*** Dataset extract

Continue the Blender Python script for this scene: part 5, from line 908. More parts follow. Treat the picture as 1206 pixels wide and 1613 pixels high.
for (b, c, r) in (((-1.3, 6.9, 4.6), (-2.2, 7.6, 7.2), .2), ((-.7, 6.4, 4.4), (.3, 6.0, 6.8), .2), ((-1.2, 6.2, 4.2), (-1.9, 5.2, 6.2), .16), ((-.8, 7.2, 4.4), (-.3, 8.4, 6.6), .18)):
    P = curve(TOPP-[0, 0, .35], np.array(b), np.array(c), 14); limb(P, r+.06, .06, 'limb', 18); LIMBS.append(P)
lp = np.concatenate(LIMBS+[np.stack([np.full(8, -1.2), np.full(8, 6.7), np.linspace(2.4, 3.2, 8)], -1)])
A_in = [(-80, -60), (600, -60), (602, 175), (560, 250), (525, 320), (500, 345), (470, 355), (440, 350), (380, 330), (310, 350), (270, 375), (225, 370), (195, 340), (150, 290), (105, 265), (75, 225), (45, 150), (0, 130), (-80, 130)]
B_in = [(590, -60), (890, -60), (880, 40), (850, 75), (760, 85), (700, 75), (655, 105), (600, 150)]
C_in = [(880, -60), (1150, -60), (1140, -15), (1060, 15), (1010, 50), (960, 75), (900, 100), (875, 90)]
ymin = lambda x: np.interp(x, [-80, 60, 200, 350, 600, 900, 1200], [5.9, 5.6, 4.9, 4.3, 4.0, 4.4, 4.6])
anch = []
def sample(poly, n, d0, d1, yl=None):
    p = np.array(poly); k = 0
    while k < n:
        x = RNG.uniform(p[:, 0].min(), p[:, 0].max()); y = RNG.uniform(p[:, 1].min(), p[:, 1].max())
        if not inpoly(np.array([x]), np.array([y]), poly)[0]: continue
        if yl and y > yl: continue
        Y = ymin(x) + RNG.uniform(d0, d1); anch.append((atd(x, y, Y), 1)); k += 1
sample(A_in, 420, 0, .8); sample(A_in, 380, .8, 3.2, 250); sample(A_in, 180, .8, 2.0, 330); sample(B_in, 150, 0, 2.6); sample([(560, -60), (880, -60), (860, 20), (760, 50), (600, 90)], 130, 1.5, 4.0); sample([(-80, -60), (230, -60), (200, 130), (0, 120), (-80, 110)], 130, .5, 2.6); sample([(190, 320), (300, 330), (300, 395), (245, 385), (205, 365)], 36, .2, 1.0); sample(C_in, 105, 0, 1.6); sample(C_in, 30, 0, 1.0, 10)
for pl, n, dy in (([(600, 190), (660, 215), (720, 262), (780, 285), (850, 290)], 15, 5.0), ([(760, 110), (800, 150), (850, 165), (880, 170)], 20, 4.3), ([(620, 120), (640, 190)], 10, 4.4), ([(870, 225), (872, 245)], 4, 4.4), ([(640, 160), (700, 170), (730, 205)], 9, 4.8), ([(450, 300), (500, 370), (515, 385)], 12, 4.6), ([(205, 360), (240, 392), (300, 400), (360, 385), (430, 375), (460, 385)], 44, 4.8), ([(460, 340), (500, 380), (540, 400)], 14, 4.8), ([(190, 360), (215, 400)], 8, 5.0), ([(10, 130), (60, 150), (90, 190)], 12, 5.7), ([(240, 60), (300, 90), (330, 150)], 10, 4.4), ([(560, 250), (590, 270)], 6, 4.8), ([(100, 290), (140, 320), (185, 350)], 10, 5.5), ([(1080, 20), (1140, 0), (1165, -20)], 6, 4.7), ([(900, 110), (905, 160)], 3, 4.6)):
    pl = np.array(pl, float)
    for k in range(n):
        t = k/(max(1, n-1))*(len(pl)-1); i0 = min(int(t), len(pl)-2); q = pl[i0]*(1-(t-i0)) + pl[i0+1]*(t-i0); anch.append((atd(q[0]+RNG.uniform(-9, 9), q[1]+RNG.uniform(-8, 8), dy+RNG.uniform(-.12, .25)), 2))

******

Requirement: Extract all of the data above without altering anything.

The completed task:
Continue the Blender Python script for this scene: part 5, from line 908. More parts follow. Treat the picture as 1206 pixels wide and 1613 pixels high.
for (b, c, r) in (((-1.3, 6.9, 4.6), (-2.2, 7.6, 7.2), .2), ((-.7, 6.4, 4.4), (.3, 6.0, 6.8), .2), ((-1.2, 6.2, 4.2), (-1.9, 5.2, 6.2), .16), ((-.8, 7.2, 4.4), (-.3, 8.4, 6.6), .18)):
    P = curve(TOPP-[0, 0, .35], np.array(b), np.array(c), 14); limb(P, r+.06, .06, 'limb', 18); LIMBS.append(P)
lp = np.concatenate(LIMBS+[np.stack([np.full(8, -1.2), np.full(8, 6.7), np.linspace(2.4, 3.2, 8)], -1)])
A_in = [(-80, -60), (600, -60), (602, 175), (560, 250), (525, 320), (500, 345), (470, 355), (440, 350), (380, 330), (310, 350), (270, 375), (225, 370), (195, 340), (150, 290), (105, 265), (75, 225), (45, 150), (0, 130), (-80, 130)]
B_in = [(590, -60), (890, -60), (880, 40), (850, 75), (760, 85), (700, 75), (655, 105), (600, 150)]
C_in = [(880, -60), (1150, -60), (1140, -15), (1060, 15), (1010, 50), (960, 75), (900, 100), (875, 90)]
ymin = lambda x: np.interp(x, [-80, 60, 200, 350, 600, 900, 1200], [5.9, 5.6, 4.9, 4.3, 4.0, 4.4, 4.6])
anch = []
def sample(poly, n, d0, d1, yl=None):
    p = np.array(poly); k = 0
    while k < n:
        x = RNG.uniform(p[:, 0].min(), p[:, 0].max()); y = RNG.uniform(p[:, 1].min(), p[:, 1].max())
        if not inpoly(np.array([x]), np.array([y]), poly)[0]: continue
        if yl and y > yl: continue
        Y = ymin(x) + RNG.uniform(d0, d1); anch.append((atd(x, y, Y), 1)); k += 1
sample(A_in, 420, 0, .8); sample(A_in, 380, .8, 3.2, 250); sample(A_in, 180, .8, 2.0, 330); sample(B_in, 150, 0, 2.6); sample([(560, -60), (880, -60), (860, 20), (760, 50), (600, 90)], 130, 1.5, 4.0); sample([(-80, -60), (230, -60), (200, 130), (0, 120), (-80, 110)], 130, .5, 2.6); sample([(190, 320), (300, 330), (300, 395), (245, 385), (205, 365)], 36, .2, 1.0); sample(C_in, 105, 0, 1.6); sample(C_in, 30, 0, 1.0, 10)
for pl, n, dy in (([(600, 190), (660, 215), (720, 262), (780, 285), (850, 290)], 15, 5.0), ([(760, 110), (800, 150), (850, 165), (880, 170)], 20, 4.3), ([(620, 120), (640, 190)], 10, 4.4), ([(870, 225), (872, 245)], 4, 4.4), ([(640, 160), (700, 170), (730, 205)], 9, 4.8), ([(450, 300), (500, 370), (515, 385)], 12, 4.6), ([(205, 360), (240, 392), (300, 400), (360, 385), (430, 375), (460, 385)], 44, 4.8), ([(460, 340), (500, 380), (540, 400)], 14, 4.8), ([(190, 360), (215, 400)], 8, 5.0), ([(10, 130), (60, 150), (90, 190)], 12, 5.7), ([(240, 60), (300, 90), (330, 150)], 10, 4.4), ([(560, 250), (590, 270)], 6, 4.8), ([(100, 290), (140, 320), (185, 350)], 10, 5.5), ([(1080, 20), (1140, 0), (1165, -20)], 6, 4.7), ([(900, 110), (905, 160)], 3, 4.6)):
    pl = np.array(pl, float)
    for k in range(n):
        t = k/(max(1, n-1))*(len(pl)-1); i0 = min(int(t), len(pl)-2); q = pl[i0]*(1-(t-i0)) + pl[i0+1]*(t-i0); anch.append((atd(q[0]+RNG.uniform(-9, 9), q[1]+RNG.uniform(-8, 8), dy+RNG.uniform(-.12, .25)), 2))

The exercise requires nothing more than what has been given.